For the first two months of painting we have had to do still lifes. And this cow skull is essentially the only still life I had done that I actually like. They were all well done, but I actually quite like this one, as does my painting teacher. Done with acrylic on a board, working with glazes, mostly. It took me all of class, about six hours, because I did layer after layer, glaze after glaze, which is basically you have some paint with, in my case, a lot of matte medium, and just putting on very faint coloured layers. You can see turquoise and blue under the red drapery, and you can see yellows and purples under the cow skull. At the end, for the drapery I worked wet-on-wet. I just made up a buttload of the red colour, light shades, medium shades, and darker shades, to make the highlights and the shadows, as well as the general colour of the sheet. Which wasn't actually red, but I took artistic liberty.
The other still life I did that I actually enjoy was these sunflowers in a vase. I actually hate the background, but I didn't want to change it because I had already painted on the flowers. I just realized that I don't have the finished picture up here, and I don't have it on my computer, which makes me believe I haven't taken a picture of the final product. So I will be sure to do that and then edit this section later. But in the meantime, these are my flowers.

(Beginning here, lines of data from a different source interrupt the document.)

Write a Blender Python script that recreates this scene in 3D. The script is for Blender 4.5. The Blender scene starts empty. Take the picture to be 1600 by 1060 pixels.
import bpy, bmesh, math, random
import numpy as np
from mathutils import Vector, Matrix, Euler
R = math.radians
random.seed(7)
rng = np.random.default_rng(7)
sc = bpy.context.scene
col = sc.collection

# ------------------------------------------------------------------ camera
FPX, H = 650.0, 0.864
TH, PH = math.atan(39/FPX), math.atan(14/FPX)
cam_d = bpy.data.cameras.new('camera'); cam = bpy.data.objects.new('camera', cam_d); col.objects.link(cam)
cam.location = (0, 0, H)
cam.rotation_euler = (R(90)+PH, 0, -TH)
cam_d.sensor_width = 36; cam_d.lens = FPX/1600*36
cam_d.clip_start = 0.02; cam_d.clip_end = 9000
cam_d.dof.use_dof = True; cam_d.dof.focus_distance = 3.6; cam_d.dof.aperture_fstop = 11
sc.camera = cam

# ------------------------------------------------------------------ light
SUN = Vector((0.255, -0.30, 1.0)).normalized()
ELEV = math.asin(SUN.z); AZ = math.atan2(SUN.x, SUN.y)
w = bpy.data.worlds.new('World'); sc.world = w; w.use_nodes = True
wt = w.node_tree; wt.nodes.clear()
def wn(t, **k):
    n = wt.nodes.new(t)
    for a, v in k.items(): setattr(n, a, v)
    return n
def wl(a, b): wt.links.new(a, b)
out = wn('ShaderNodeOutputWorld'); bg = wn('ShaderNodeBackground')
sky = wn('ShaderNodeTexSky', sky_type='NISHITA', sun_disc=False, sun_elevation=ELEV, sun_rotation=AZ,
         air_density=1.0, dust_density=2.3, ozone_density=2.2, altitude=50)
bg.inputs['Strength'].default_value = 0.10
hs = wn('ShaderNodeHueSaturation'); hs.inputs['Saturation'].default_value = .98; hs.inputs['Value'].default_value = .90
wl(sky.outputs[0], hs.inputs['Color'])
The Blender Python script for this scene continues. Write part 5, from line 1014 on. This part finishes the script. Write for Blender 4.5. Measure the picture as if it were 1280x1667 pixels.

This particular project was the very first assignment of ours where we could be creative and take artistic liberties. It was called Ode to a Common Thing, and I decided to do a lipstick, obviously. It was a picture I found off the internet, but I mostly just made it all up. The background was the funnest thing to do, and I just did layers upon layers of colourful glazes, and the final layer, which you can't really see, I used super heavy gloss medium to give it texture. The black part of the lipstick has a lot of sparkly silver on it, to make it shiny and sparkly. The pink lipstick portion is all goopy and actually looks like lipstick, and the final background has a bunch of lip prints on it. I literally took my paintbrush and painted my lips, and kissed my board. It was excellent. I am most impressed with the shadow on the ground; I don't actually know how I got it to look that realistic, but I am most impressed with that part, even though it took about five seconds, compared to the hours that it took me to do the lipstick.